• Last modified 3670 days ago (April 1, 2009)


Communities discuss development by endowment

Staff writer

Establishing and growing rural community endowments was the topic of discussion Thursday at a Hometown Competitiveness workshop in Marion.

More than 40 representatives from cities, counties, and businesses from throughout central Kansas attended the workshop, Marion County Economic Development Director Teresa Huffman said, including representatives of Hillsboro, Marion, and Goessel.

Leon Atwell and Don Macke of the Center for Rural Entrepreneurship led the discussion. Participants were encouraged to find ways to either establish or enlarge a community endowment.

An endowment is a permanent fund that is invested. Proceeds from investments can be used to fund projects and scholarships, Atwell said. Many universities use endowments, and large endowments lend prestige to those institutions.

The first step to establishing an endowment is to have a foundation to administer it. Communities can create their own foundation or partner with an existing foundation, Macke said.

When the groundwork is laid, fundraising can begin. The first step is to make sure possible donors know there is a local fund. Public campaigns can help, and so can informing area financial planners of its existence.

Building confidence in a foundation is key to fundraising, Macke said. The three biggest reasons people give are belief in the institution’s mission, its fiscal responsibility, and its leadership.

Hillsboro already has a $250,000 endowment, City Administrator Larry Paine said. The foundation responsible for the endowment is moving forward to enlarge the fund.

Marion Advancement Campaign (MAC) serves as a foundation and provides grants and scholarships, Marion Economic Development Director Doug Kjellin said. MAC is working toward creating a full-fledged endowment, he added.

The workshop was a success, Huffman said.

“It went very well,” she said. “The comments were excellent.”

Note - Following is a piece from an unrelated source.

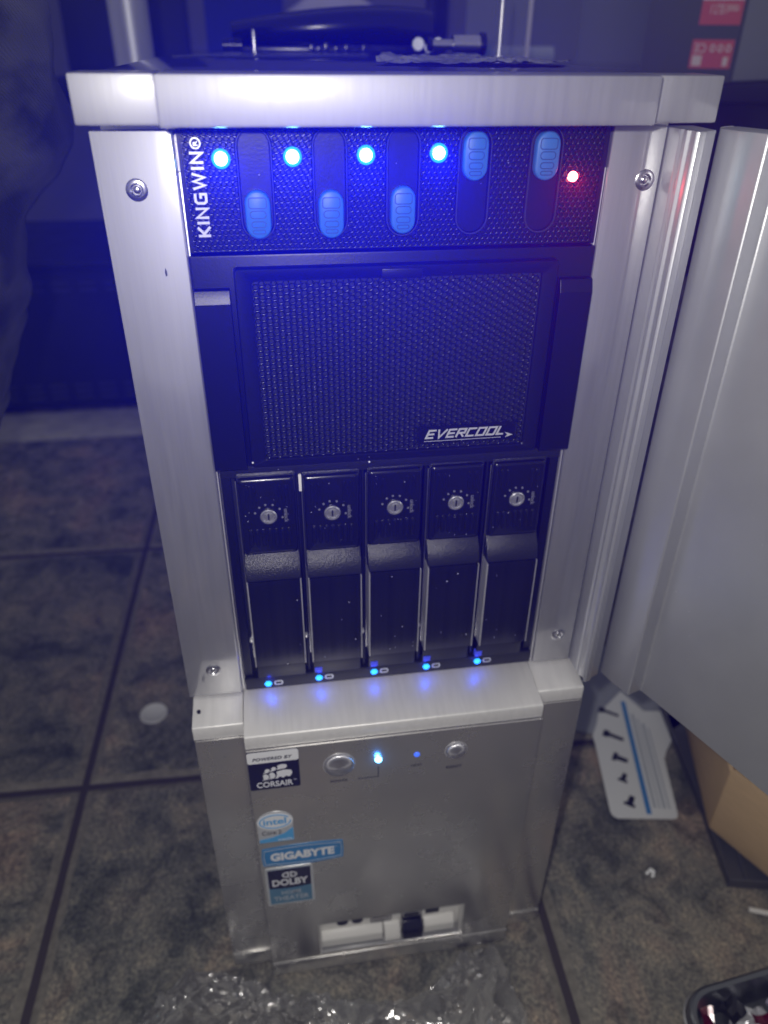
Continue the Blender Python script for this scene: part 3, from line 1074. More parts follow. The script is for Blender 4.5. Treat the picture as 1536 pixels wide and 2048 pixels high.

Huffman said she learned of Hometown Competitiveness in spring 2007. Since then she has worked to bring workshops to central Kansas and specifically Marion County.

A previous workshop was held in Herington. A youth attraction workshop will be April 23 in Wabaunsee County, and the series will return to Marion May 21 for a leadership workshop.

Hometown Competitiveness is a program aimed at reversing rural decline. Its curriculum tries to teach communities how to develop leaders, support entrepreneurs, attract and engage youth, and keep charitable giving within the community.